A bit confusing since it’s only a standalone (track 11) on certain CD pressings of Surfer Rosa, “YFD” is nevertheless a landmark track in the annals of indie rock skits. I guess. It’s not overly clear what Black Francis is getting at with his f-bomb assaults but it appears it’s an imitation of Kim Deal and how she reacts when “somebody touches her stuff”. Yup, seems like a healthy band dynamic! Between this skit, the topless lady on the album cover and the weird lyrics about UFOs and physical harm, it’s no wonder the Pixies found an audience amongst those who like some guts and macabre served alongside their poppy hard rock.
2. Sonic Youth sings “Providence”
I suppose this technically could be considered a song because a spooky Jandek-ish piano track that is present through out. However, the core of this “skit” is Mike Watt’s voice mail for Thurston Moore, admonishing him for (I think) drugs and how forgetful he becomes while on drugs. There’s an interesting father-son dynamic here, which is double-interesting since Watt’s only about half a year older than Moore. A throwaway of sorts but given it’s placement within the track list of the epic Daydream Nation full-length, “Providence” does serve as a reminder of the more experimental (vague?) side that Sonic Youth had started shedding by the late 1980s.
This is probably the least surprising artist on the list since Beck took many early cues from hip-hop. And folk. And “power electronics” (not really). And television. And fast food. Flipside was primarily a fanzine but also released some music, including the “soooooo random” 1994’s Beck effort Stereopathetic Soulmanure. The album predated his commercial breakthrough Mellow Gold by a week and a bit, and contains a whopping 25 tracks. Some of these were music and some of these were not. In terms of the “nots”, you have some noise bursts, live weirdness and wonky vocal recordings. “11.6.45” is my personal favourite and features a sped-up voice mail talking about playing Pac-Man in 1945 and a Sasquatch eating a burrito. Heavy commentary on the Clinton regime, no doubt.
4. The Bourbon Tabernacle Choir sings “Happy Earth Day, Tortoise”
Tortoise was a dude friend of the under-remembered Toronto indie/funk/R&B outfit the Bourbon Tabernacle Choir. He played on a few recordings and we can assume, was a roommate of band member “not that Chris Brown”. This track features Mama Brown calling up a house at 50 Palmerston Gardens, briefly performing a Weird Al-ish tune “Happy Earth Day to You” and asking Tortoise about what time the band would be playing at Toronto City Hall for Earth Day. Tortoise sounds out of it and Mama Brown sounds frustrated. Turns out the band was playing at 3:00pm. The track can been found on the Bourbon’s out-of-print 1985-1995 collection, which pops up on eBay at times.

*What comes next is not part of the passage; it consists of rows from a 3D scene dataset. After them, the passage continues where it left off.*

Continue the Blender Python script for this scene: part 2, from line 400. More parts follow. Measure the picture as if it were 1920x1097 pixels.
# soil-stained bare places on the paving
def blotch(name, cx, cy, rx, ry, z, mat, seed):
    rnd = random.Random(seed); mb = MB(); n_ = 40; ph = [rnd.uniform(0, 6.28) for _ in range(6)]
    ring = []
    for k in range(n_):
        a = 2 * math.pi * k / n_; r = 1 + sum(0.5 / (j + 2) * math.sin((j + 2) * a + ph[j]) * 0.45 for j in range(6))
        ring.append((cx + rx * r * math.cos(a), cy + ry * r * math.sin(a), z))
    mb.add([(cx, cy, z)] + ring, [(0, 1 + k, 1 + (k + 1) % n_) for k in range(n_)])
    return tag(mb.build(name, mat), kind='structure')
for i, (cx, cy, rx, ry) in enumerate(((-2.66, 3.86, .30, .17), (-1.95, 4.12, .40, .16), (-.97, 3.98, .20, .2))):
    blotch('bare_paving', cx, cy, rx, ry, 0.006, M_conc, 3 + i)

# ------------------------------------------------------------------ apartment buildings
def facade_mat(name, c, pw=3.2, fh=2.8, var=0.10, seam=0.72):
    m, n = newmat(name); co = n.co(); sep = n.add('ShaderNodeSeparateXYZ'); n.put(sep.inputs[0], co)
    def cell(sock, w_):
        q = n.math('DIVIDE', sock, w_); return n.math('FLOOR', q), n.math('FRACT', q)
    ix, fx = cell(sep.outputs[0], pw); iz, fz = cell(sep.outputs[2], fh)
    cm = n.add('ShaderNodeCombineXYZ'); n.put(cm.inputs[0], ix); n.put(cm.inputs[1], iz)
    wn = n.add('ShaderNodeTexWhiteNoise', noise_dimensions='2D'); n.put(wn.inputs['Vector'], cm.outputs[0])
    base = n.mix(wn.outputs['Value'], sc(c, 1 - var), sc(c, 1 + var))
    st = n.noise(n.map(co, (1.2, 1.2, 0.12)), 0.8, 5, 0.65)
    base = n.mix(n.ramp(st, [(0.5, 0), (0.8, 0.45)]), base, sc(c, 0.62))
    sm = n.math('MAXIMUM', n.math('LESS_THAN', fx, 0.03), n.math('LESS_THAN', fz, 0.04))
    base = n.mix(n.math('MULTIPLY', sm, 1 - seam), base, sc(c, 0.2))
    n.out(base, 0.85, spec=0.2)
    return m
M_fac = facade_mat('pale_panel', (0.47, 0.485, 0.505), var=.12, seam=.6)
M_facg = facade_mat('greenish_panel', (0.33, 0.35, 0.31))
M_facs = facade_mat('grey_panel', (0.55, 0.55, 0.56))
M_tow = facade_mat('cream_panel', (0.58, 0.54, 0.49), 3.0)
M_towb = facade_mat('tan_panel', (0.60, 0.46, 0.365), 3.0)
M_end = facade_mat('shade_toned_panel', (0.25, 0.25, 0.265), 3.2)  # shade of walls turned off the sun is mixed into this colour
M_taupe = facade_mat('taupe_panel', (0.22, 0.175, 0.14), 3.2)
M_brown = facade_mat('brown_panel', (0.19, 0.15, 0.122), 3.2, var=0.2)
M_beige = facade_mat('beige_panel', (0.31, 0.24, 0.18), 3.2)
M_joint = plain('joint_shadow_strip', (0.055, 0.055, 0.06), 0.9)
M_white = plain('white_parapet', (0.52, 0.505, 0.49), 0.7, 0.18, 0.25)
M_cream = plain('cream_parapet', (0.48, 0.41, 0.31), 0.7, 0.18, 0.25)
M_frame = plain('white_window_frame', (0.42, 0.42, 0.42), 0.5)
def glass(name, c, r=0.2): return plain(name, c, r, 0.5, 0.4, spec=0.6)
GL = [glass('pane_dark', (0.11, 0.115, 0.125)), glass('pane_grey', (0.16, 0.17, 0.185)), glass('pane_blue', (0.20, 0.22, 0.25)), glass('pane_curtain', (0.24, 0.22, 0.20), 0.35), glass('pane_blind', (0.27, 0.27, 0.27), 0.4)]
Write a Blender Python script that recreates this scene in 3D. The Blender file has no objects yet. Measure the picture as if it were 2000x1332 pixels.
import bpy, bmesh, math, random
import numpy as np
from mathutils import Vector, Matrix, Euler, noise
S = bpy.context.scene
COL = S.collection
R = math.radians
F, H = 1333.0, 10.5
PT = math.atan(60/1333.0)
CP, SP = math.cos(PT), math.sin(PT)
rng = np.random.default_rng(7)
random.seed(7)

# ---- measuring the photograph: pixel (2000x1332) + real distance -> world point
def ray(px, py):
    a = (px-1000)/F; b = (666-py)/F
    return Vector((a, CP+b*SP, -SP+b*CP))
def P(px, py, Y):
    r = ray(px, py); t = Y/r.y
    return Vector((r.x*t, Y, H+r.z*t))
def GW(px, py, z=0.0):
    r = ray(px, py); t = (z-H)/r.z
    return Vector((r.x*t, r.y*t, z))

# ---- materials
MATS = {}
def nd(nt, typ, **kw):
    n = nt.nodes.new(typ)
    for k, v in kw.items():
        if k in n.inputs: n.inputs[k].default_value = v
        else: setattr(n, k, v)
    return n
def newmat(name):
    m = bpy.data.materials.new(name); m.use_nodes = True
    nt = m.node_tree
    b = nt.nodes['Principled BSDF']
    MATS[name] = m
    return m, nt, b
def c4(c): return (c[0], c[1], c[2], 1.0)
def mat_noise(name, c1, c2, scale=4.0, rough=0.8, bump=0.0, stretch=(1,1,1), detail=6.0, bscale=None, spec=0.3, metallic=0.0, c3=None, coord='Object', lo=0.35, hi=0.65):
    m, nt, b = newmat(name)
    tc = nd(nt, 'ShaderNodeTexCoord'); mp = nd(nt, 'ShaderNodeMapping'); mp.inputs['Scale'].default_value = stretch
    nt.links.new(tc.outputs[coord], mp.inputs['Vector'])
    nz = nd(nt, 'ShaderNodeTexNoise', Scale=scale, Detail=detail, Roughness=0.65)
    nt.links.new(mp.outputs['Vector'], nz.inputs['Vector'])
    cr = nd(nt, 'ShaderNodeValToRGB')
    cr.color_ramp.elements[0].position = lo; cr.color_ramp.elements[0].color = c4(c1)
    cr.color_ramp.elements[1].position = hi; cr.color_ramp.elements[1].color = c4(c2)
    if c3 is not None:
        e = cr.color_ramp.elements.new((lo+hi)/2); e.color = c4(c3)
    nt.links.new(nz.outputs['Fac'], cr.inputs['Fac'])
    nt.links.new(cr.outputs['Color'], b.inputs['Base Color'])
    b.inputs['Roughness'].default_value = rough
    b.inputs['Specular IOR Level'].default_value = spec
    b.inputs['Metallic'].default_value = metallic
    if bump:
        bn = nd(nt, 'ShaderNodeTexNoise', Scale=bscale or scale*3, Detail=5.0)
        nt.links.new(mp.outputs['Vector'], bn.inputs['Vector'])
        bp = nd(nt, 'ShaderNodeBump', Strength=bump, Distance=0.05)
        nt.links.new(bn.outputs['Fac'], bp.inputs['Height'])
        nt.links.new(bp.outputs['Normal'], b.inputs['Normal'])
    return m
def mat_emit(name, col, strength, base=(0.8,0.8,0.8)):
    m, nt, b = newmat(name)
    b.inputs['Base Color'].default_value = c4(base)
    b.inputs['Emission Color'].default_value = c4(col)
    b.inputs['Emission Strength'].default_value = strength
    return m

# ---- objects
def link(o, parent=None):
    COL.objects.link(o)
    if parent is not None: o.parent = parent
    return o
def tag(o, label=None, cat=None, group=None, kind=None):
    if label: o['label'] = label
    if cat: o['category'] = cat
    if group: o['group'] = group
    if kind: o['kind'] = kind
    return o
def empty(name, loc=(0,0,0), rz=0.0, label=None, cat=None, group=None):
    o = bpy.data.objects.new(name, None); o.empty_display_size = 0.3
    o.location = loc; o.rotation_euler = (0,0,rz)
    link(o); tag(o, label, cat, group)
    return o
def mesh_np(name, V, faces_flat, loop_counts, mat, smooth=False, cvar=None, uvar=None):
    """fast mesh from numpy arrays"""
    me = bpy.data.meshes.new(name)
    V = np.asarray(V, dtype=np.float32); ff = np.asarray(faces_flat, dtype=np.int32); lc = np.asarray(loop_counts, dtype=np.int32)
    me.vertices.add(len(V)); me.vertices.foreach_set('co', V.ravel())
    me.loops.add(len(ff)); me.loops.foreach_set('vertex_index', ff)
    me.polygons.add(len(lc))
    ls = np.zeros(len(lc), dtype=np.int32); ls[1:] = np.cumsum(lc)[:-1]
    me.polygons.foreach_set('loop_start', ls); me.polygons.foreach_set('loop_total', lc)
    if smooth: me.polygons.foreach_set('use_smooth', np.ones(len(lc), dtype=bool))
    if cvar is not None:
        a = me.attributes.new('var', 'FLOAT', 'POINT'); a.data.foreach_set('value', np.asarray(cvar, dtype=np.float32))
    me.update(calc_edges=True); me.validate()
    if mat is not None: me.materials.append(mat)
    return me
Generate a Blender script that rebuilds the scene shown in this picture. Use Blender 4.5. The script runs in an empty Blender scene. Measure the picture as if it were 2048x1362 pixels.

5. Built to Spill sings “Preview”
“Preview” goes with a fake infomercial motif and closes out BTS’s sophomore There’s Nothing Wrong with Love effort. I think I’m not alone in having always wanted to hear the full versions of the five fake (real?) songs featured on this fake Built to Spill album. Wikipedia called the skit “satirical” although it’s a bit unclear what this is supposed to be a satire of. Maybe a K-tel commercial? This Amazon review says it “pokes a little fun at the mainstream punk scene and modern rock radio”. This Amazon review says it is “hilarious”. I’m not sure it’s either but it’s strangely not out-of-place either.